**Set exercise**
Every line below that contains "part" is to be copied.

..........

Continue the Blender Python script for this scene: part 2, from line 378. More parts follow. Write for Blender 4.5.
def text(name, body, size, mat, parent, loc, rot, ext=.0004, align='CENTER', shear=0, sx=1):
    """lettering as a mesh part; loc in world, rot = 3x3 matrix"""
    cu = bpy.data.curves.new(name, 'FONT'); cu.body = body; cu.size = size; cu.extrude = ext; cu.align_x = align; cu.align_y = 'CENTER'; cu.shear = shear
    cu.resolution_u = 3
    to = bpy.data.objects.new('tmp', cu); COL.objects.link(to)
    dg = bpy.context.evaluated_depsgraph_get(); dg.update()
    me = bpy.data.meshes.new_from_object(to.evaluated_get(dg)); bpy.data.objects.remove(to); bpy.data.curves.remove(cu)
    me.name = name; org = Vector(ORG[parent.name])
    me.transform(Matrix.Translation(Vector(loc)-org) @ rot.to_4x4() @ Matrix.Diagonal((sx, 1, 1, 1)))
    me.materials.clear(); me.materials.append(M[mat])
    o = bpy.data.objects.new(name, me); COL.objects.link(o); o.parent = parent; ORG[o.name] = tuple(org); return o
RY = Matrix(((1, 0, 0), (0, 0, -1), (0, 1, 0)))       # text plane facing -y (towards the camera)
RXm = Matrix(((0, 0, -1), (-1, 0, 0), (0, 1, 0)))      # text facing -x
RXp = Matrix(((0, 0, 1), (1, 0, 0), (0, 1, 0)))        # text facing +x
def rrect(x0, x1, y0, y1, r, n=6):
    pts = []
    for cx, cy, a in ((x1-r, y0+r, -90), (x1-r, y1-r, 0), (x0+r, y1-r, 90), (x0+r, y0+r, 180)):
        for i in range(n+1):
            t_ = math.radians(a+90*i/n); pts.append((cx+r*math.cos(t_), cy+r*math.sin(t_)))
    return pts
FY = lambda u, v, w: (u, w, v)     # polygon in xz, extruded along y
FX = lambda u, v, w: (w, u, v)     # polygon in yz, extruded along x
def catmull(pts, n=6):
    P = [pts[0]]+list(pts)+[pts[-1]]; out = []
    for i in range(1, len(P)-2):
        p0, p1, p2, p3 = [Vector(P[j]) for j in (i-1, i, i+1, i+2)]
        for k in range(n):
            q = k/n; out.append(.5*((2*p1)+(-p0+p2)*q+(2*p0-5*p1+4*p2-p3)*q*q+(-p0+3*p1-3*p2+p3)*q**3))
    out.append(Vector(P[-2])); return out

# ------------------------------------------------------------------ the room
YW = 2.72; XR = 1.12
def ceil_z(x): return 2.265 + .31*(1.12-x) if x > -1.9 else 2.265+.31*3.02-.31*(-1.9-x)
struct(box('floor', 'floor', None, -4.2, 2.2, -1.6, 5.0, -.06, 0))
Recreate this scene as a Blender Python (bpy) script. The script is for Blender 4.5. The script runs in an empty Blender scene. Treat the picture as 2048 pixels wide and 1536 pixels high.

..........

**Task response**
Continue the Blender Python script for this scene: part 2, from line 378. More parts follow. Write for Blender 4.5.
    """lettering as a mesh part; loc in world, rot = 3x3 matrix"""